Les reines de Pologne ont un intérêt particulier au couronnement. Sans cette solemnité, la république, dans leur vuidité, ne leur doit point d’apanage, (cet apanage ou douaire est de deux mille ducats assignés sur les salines & sur les starosties de Spiz & de Grodeck), & même elle cesse de les traiter de reines. Il s’est pourtant trouvé deux reines qui ont sacrifié tous ces avantages à leur religion, l’épouse d’Alexandre au xvj. siecle, & celle d’Auguste II. au xvij. siecle : la premiere professoit la religion greque, la seconde le luthéranisme qu’Auguste venoit d’abjurer ; ni l’une ni l’autre ne furent couronnées.

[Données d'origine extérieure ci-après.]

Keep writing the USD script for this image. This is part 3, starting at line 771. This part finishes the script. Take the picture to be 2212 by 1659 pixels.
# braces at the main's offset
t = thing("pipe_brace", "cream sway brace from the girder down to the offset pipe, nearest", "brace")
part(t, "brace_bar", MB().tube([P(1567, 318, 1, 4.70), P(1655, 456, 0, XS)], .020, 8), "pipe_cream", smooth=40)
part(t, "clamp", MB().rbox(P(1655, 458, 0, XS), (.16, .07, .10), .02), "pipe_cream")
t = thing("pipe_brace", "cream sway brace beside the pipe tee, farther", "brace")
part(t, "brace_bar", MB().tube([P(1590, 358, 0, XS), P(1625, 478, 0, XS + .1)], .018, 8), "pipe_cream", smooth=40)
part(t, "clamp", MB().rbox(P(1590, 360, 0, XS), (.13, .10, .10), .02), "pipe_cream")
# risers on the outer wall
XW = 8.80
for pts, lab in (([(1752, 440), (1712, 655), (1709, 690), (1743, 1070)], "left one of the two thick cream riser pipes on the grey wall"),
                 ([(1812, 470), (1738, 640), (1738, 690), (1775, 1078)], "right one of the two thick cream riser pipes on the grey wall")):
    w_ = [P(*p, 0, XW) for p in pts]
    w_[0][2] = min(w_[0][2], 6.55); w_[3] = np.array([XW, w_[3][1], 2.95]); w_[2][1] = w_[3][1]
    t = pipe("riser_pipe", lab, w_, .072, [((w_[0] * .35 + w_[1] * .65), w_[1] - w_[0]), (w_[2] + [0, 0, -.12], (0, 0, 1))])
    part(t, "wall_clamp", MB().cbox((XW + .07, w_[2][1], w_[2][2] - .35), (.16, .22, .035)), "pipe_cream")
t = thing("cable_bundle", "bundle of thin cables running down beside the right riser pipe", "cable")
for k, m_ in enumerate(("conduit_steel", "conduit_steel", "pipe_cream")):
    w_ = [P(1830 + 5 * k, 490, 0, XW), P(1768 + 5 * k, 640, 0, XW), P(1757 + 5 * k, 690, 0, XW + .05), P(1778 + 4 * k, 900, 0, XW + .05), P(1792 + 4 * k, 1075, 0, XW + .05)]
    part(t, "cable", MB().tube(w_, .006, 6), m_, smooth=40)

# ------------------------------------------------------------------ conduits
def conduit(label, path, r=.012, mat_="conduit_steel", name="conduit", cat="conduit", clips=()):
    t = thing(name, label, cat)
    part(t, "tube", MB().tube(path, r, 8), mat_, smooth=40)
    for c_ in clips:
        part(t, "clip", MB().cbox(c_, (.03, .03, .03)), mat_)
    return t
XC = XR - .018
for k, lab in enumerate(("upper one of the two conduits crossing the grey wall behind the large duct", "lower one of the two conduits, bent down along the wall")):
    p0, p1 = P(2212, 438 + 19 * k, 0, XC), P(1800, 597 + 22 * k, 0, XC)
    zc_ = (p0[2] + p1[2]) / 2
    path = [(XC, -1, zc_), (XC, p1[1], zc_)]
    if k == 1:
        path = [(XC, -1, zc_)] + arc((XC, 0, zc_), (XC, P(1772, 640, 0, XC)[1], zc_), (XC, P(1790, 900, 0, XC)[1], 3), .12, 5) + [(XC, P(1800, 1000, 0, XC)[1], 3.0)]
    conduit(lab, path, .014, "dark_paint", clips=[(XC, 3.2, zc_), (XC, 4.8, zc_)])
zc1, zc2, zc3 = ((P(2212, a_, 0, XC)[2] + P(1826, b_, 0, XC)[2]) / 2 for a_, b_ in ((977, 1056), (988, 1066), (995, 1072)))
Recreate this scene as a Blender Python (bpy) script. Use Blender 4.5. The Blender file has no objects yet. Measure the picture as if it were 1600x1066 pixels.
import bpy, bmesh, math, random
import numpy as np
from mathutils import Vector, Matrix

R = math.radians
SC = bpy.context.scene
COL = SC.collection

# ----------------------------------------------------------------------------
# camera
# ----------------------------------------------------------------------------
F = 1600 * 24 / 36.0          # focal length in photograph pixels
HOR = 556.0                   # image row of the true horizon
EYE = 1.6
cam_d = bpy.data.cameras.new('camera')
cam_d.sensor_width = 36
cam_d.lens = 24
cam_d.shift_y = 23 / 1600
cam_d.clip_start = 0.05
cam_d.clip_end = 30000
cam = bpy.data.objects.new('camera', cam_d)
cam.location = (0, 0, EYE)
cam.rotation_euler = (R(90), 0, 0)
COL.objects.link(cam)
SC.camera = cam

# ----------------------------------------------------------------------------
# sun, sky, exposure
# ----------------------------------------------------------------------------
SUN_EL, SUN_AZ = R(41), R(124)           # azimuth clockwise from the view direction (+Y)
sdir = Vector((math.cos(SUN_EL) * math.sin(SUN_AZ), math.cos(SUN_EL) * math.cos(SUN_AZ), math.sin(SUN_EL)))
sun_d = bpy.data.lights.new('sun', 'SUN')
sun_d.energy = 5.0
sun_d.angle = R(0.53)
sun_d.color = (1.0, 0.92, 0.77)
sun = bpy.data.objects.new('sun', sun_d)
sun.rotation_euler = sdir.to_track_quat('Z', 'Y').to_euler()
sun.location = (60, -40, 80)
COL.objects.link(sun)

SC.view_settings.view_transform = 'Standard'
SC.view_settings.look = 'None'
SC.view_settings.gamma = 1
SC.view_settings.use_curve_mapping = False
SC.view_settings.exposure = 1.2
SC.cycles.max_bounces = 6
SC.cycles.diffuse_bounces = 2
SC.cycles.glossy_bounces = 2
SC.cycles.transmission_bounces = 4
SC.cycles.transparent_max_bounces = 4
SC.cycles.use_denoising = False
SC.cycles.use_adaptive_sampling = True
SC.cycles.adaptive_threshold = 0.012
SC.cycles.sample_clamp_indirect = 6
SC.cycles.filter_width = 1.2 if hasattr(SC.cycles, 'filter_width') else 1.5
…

La pompe finit par un usage assez singulier. Un évêque de Cracovie assassiné par son roi dans l’onzieme siecle, étant à son tribunal, c’est-à-dire dans la chapelle où son sang fut versé, cite le nouveau roi comme s’il étoit coupable de ce forfait. Le roi s’y rend à pié, & répond comme ses prédécesseurs « que ce crime est atroce, qu’il en est innocent, qu’il le déteste, & en demande pardon en implorant la protection du saint martyr sur lui & sur le royaume ». Il seroit à souhaiter que dans tous les états, on conservât ainsi les monumens des crimes des rois. La flatterie ne leur trouve que des vertus.

Ensuite le roi, suivi du sénat & des grands officiers tous à cheval, se rend à la place publique. Là sur un théâtre élevé, couvert des plus riches tapis de l’Orient, il reçoit le serment de fidélité des magistrats de Cracovie, dont il ennoblit quelques-uns. C’est la seule occasion où un roi de Pologne puisse faire des nobles. La noblesse ne doit se donner que dans une diete après dix ans au-moins de service militaire. Histoire de Sobieski, par M. l’abbé Coyer. (D. J.)